Mathew McConnell holds an MFA from the University of Colorado, Boulder, and a BFA from Valdosta State University in Georgia. He has held numerous solo exhibitions including at Mindy Solomon Gallery in Miami and the Jane Hartsook Gallery at Greenwich House Pottery in NYC. His works have been included in over 60 group exhibitions nationally and internationally. Mathew has lectured widely, and has been subject of feature-length articles in Ceramics Art and Perception, Ceramics Monthly, and New Ceramics. He has received an Emerging Artist Award from the National Council on Education in Ceramic Art, and has been an Artist in Residence at the Archie Bray Foundation, Greenwich House Pottery, and Anderson Ranch Arts Center. He serves as an Associate Professor of Ceramics at the University of Arkansas School of Art.
The works in this series continue McConnell’s long exploration into the persistent problems of invention, originality, and creative influence in art making. Using duplication as a primary tool for exploring these questions, McConnell works directly from images of contemporary art—selecting, stealing, stretching, and manipulating sources—wringing them for inspiration for his idiosyncratic processes. His practice exists in an emphatically tight loop of influence and response, enabled by the connectivity of our digital era. Most important in the sources he chooses is simply the impetus they provide for the production of “new” work. The forms he produces vary between recognizable images, strategies, and tropes commonly found in contemporary art and forms seemingly outside the sources they claim to derive from.
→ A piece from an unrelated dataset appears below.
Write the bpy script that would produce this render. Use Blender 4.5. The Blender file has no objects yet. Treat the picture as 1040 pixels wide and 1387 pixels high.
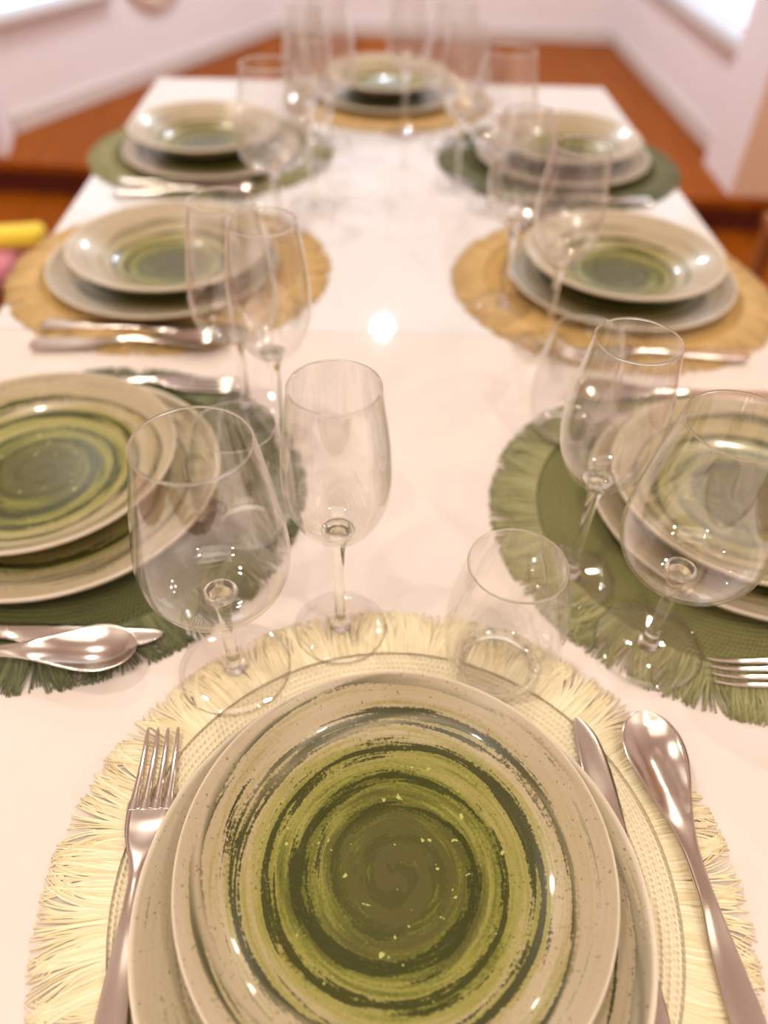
import bpy, bmesh, math, random
from mathutils import Vector, Matrix
random.seed(7)
S = bpy.context.scene
COL = S.collection
PI = math.pi
TZ = 0.75                      # table top height

# ------------------------------------------------------------------ helpers
def link(name, me, mat=None, parent=None, smooth=True):
    o = bpy.data.objects.new(name, me)
    COL.objects.link(o)
    if mat:
        if not me.materials: me.materials.append(mat)
    if parent: o.parent = parent
    if smooth:
        for p in me.polygons: p.use_smooth = True
    return o

def bm_mesh(name, bm):
    bmesh.ops.recalc_face_normals(bm, faces=bm.faces)
    me = bpy.data.meshes.new(name); bm.to_mesh(me); bm.free(); return me

def pyd(name, v, f):
    me = bpy.data.meshes.new(name); me.from_pydata(v, [], f); me.update(); return me

def thing(name, label, cat, loc=(0, 0, 0), rz=0, group=None):
    o = bpy.data.objects.new(name, None); COL.objects.link(o)
    o.location = loc; o.rotation_euler = (0, 0, rz); o.empty_display_size = .02
    tag(o, label, cat, group); return o

def tag(o, label, cat, group=None, kind=None):
    o['label'] = label; o['category'] = cat
    if group: o['group'] = group
    if kind: o['kind'] = kind

def struct(o):
    o['kind'] = 'structure'; return o

def smooth_profile(pts, n=6):
    """Catmull-Rom through (r,z) points"""
    out = []
    P = [pts[0]] + list(pts) + [pts[-1]]
    for i in range(1, len(P) - 2):
        p0, p1, p2, p3 = P[i-1], P[i], P[i+1], P[i+2]
        for k in range(n):
            t = k / n
            q = []
            for a in range(2):
                q.append(.5 * ((2*p1[a]) + (-p0[a]+p2[a])*t + (2*p0[a]-5*p1[a]+4*p2[a]-p3[a])*t*t + (-p0[a]+3*p1[a]-3*p2[a]+p3[a])*t**3))
            out.append((max(q[0], 0), q[1]))
    out.append(pts[-1])
    return out

def lathe(name, prof, segs=96, wob=None):
    """profile from the axis to the axis (closed solid)"""
    v = []; f = []
    rings = []
    for (r, z) in prof:
        if r < 1e-5:
            rings.append([len(v)]); v.append((0, 0, z))
        else:
            b = len(v); rings.append(list(range(b, b + segs)))
            for k in range(segs):
                a = 2*PI*k/segs
                v.append((r*math.cos(a), r*math.sin(a), z))
    for A, B in zip(rings, rings[1:]):
        if len(A) == 1 and len(B) == 1: continue
        for k in range(segs):
            k2 = (k+1) % segs
            if len(A) == 1: f.append((A[0], B[k], B[k2]))
            elif len(B) == 1: f.append((A[k], B[0], A[k2]))
            else: f.append((A[k], B[k], B[k2], A[k2]))
    me = pyd(name, v, f)
    bm = bmesh.new(); bm.from_mesh(me); bmesh.ops.recalc_face_normals(bm, faces=bm.faces)
    bm.to_mesh(me); bm.free()
    return me

def box_bm(bm, x0, x1, y0, y1, z0, z1, bev=0):
    r = bmesh.ops.create_cube(bm, size=1)
    vs = r['verts']
    for v in vs:
        v.co = Vector(((x0+x1)/2 + v.co.x*(x1-x0), (y0+y1)/2 + v.co.y*(y1-y0), (z0+z1)/2 + v.co.z*(z1-z0)))
    if bev:
        es = list({e for v in vs for e in v.link_edges})
        bmesh.ops.bevel(bm, geom=es, offset=bev, segments=3, affect='EDGES', profile=.5)

def box(name, x0, x1, y0, y1, z0, z1, mat, parent=None, bev=0, smooth=False):
    bm = bmesh.new(); box_bm(bm, x0, x1, y0, y1, z0, z1, bev)
    return link(name, bm_mesh(name, bm), mat, parent, smooth)

def prism(name, poly, z0, z1, mat, parent=None, bev=0):
    bm = bmesh.new()
    a = [bm.verts.new((x, y, z0)) for x, y in poly]
    b = [bm.verts.new((x, y, z1)) for x, y in poly]
    bm.faces.new(a); bm.faces.new(b)
    for i in range(len(poly)):
        j = (i+1) % len(poly); bm.faces.new((a[i], a[j], b[j], b[i]))
    if bev: bmesh.ops.bevel(bm, geom=list(bm.edges), offset=bev, segments=2, affect='EDGES')
    return link(name, bm_mesh(name, bm), mat, parent, False)

def slab(name, p, q, th, z0, z1, mat, parent=None, bev=0, off=0):
    """upright box along p->q, body on the left-hand side of the direction"""
    p = Vector(p); q = Vector(q); d = (q-p).normalized(); n = Vector((-d.y, d.x))
    a = p + n*off; b = q + n*off
    return prism(name, [tuple(a), tuple(b), tuple(b+n*th), tuple(a+n*th)], z0, z1, mat, parent, bev)

# ------------------------------------------------------------------ node helper
class NT:
    def __init__(s, name):
        s.m = bpy.data.materials.new(name); s.m.use_nodes = True
        s.t = s.m.node_tree; s.n = s.t.nodes; s.l = s.t.links
        s.b = s.n['Principled BSDF']
    def put(s, sock, v):
        if isinstance(v, bpy.types.NodeSocket): s.l.new(v, sock)
        elif v is not None: sock.default_value = v
    def math(s, op, a, b=None, c=None, clamp=False):
        n = s.n.new('ShaderNodeMath'); n.operation = op; n.use_clamp = clamp
        s.put(n.inputs[0], a)
        if b is not None: s.put(n.inputs[1], b)
        if c is not None: s.put(n.inputs[2], c)
        return n.outputs[0]
    def obj(s):
        n = s.n.new('ShaderNodeTexCoord'); return n.outputs['Object']
    def sep(s, v):
        n = s.n.new('ShaderNodeSeparateXYZ'); s.put(n.inputs[0], v); return n.outputs
    def comb(s, x, y, z):
        n = s.n.new('ShaderNodeCombineXYZ')
        for i, q in enumerate((x, y, z)): s.put(n.inputs[i], q)
        return n.outputs[0]
    def noise(s, v, scale, detail=3, rough=.5, dist=0):
        n = s.n.new('ShaderNodeTexNoise'); s.put(n.inputs['Vector'], v)
        n.inputs['Scale'].default_value = scale; n.inputs['Detail'].default_value = detail
        n.inputs['Roughness'].default_value = rough; n.inputs['Distortion'].default_value = dist
        return n.outputs['Fac']
    def smooth(s, v, lo, hi):
        n = s.n.new('ShaderNodeMapRange'); n.interpolation_type = 'SMOOTHSTEP'
        s.put(n.inputs[0], v); s.put(n.inputs[1], lo); s.put(n.inputs[2], hi)
        return n.outputs[0]
    def mix(s, f, a, b, mode='MIX'):
        n = s.n.new('ShaderNodeMix'); n.data_type = 'RGBA'; n.blend_type = mode
        s.put(n.inputs[0], f)
        s.put(n.inputs[6], tuple(a) + (1,) if isinstance(a, tuple) and len(a) == 3 else a)
        s.put(n.inputs[7], tuple(b) + (1,) if isinstance(b, tuple) and len(b) == 3 else b)
        return n.outputs[2]
    def ramp(s, f, stops):
        n = s.n.new('ShaderNodeValToRGB'); s.put(n.inputs[0], f)
        cr = n.color_ramp
        while len(cr.elements) < len(stops): cr.elements.new(.5)
        for e, (p, c) in zip(cr.elements, stops): e.position = p; e.color = tuple(c) + (1,)
        return n.outputs[0]
    def bump(s, h, strength=.3, dist=.001):
        n = s.n.new('ShaderNodeBump'); s.put(n.inputs['Height'], h)
        n.inputs['Strength'].default_value = strength; n.inputs['Distance'].default_value = dist
        s.l.new(n.outputs[0], s.b.inputs['Normal'])
    def set(s, **k):
        for a, v in k.items():
            a = a.replace('_', ' ')
            if isinstance(v, tuple) and len(v) == 3: v = v + (1,)
            s.put(s.b.inputs[a], v)
        return s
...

The production of work for February February began with the collection of hundreds of images from exhibitions occurring in February of 2018 from contemporary art websites such as Contemporary Art Daily and Art Viewer. Throughout that month, images were downloaded, printed, and strewn across a table adjacent to the artist’s workspace—where he was simultaneously producing physical models (rendered in cardboard, tape, foam, fabric, and other readily available materials). Using the collected images as an expanding palette of compositional ideas, the production of these models occurred fluidly and intuitively, each one being quickly resolved before beginning the next. With the completed models, they were subsequently translated into precise earthenware facsimiles via plaster molds, and their surfaces carefully burnished into a deep black-metallic finish.